Begin Data
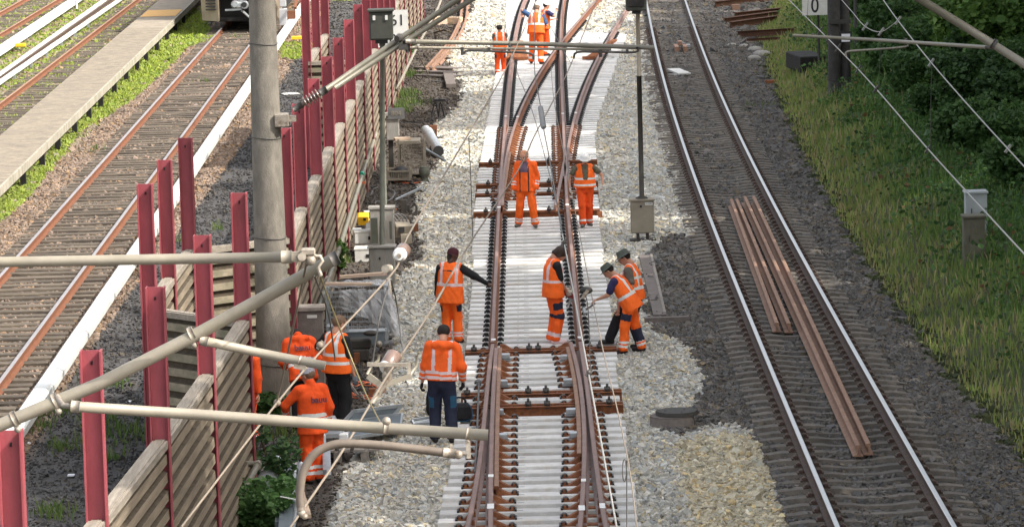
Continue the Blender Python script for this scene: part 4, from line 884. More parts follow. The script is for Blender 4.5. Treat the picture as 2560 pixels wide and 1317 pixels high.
# cabinets on the slope
for (x, y, w_, h_, mat, lab) in ((2442,596,.42,.9,'cabinet_grey','pale grey metal cabinet standing behind the concrete post on the grass slope'),(2437,672,.40,.98,'mossy_concrete','weathered concrete cabinet in front of the pale grey one on the grass slope')):
    b = Vector(GT(x, y)); root = thing('cabinet', lab, 'cabinet', tuple(b)); part(root, 'body', MB().box(b+Vector((0,.15,h_/2-.15)), (w_,.35,h_+.3), bev=.01), mat)
    part(root, 'lid', MB().box(b+Vector((0,.15,h_+.01)), (w_+.05,.42,.05), bev=.01), mat); part(root, 'handle', MB().box(b+Vector((-.1,-.04,h_*.6)), (.02,.02,.12)), 'dark_fitting')
# manhole ring
c = Vector(G(1680, 1066, GZ)); root = thing('manhole', 'round concrete manhole ring with a shifted dark lid in the pale gravel', 'manhole', tuple(c))
mb = MB().tube([c+Vector((0,0,z)) for z in (-.1,.16,.18)], [.345,.345,.33], 30); part(root, 'ring', mb, 'pit_wood')
mb = MB().tube([c+Vector((.08,.05,z)) for z in (.185,.235,.245)], [.33,.33,.31], 30)
for dx, dy in ((-.1,.05),(.15,-.1),(.2,.12)): mb.box(c+Vector((dx,dy,.247)), (.03,.05,.006), mi=1)
part(root, 'lid', mb, ['pole_dark','ink'])
# timber kerbs behind the bucket hats
solo('timber_beam', MB().bar(G(1612,640,-.09), G(1650,790,-.09), .24, .06), 'pit_wood', 'long grey timber board lying behind the workers in bucket hats', 'timber')
solo('timber_beam', MB().bar(G(1612,802,-.08), G(1722,798,-.08), .16, .12), 'pit_wood', 'short square grey timber lying crosswise right of the workers in bucket hats', 'timber')
solo('timber_beam', MB().bar(G(1628,640,-.10), G(1662,786,-.10), .05, .1), 'grey_wood', 'narrow grey timber edge along the long board behind the workers', 'timber')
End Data
* _Problem to solve_
Reproduce the data verbatim. Do not carry any picture into the copy.

* _Solution for this problem_
Continue the Blender Python script for this scene: part 4, from line 884. More parts follow. The script is for Blender 4.5. Treat the picture as 2560 pixels wide and 1317 pixels high.
# cabinets on the slope
for (x, y, w_, h_, mat, lab) in ((2442,596,.42,.9,'cabinet_grey','pale grey metal cabinet standing behind the concrete post on the grass slope'),(2437,672,.40,.98,'mossy_concrete','weathered concrete cabinet in front of the pale grey one on the grass slope')):
    b = Vector(GT(x, y)); root = thing('cabinet', lab, 'cabinet', tuple(b)); part(root, 'body', MB().box(b+Vector((0,.15,h_/2-.15)), (w_,.35,h_+.3), bev=.01), mat)
    part(root, 'lid', MB().box(b+Vector((0,.15,h_+.01)), (w_+.05,.42,.05), bev=.01), mat); part(root, 'handle', MB().box(b+Vector((-.1,-.04,h_*.6)), (.02,.02,.12)), 'dark_fitting')
# manhole ring
c = Vector(G(1680, 1066, GZ)); root = thing('manhole', 'round concrete manhole ring with a shifted dark lid in the pale gravel', 'manhole', tuple(c))
mb = MB().tube([c+Vector((0,0,z)) for z in (-.1,.16,.18)], [.345,.345,.33], 30); part(root, 'ring', mb, 'pit_wood')
mb = MB().tube([c+Vector((.08,.05,z)) for z in (.185,.235,.245)], [.33,.33,.31], 30)
for dx, dy in ((-.1,.05),(.15,-.1),(.2,.12)): mb.box(c+Vector((dx,dy,.247)), (.03,.05,.006), mi=1)
part(root, 'lid', mb, ['pole_dark','ink'])
# timber kerbs behind the bucket hats
solo('timber_beam', MB().bar(G(1612,640,-.09), G(1650,790,-.09), .24, .06), 'pit_wood', 'long grey timber board lying behind the workers in bucket hats', 'timber')
solo('timber_beam', MB().bar(G(1612,802,-.08), G(1722,798,-.08), .16, .12), 'pit_wood', 'short square grey timber lying crosswise right of the workers in bucket hats', 'timber')
solo('timber_beam', MB().bar(G(1628,640,-.10), G(1662,786,-.10), .05, .1), 'grey_wood', 'narrow grey timber edge along the long board behind the workers', 'timber')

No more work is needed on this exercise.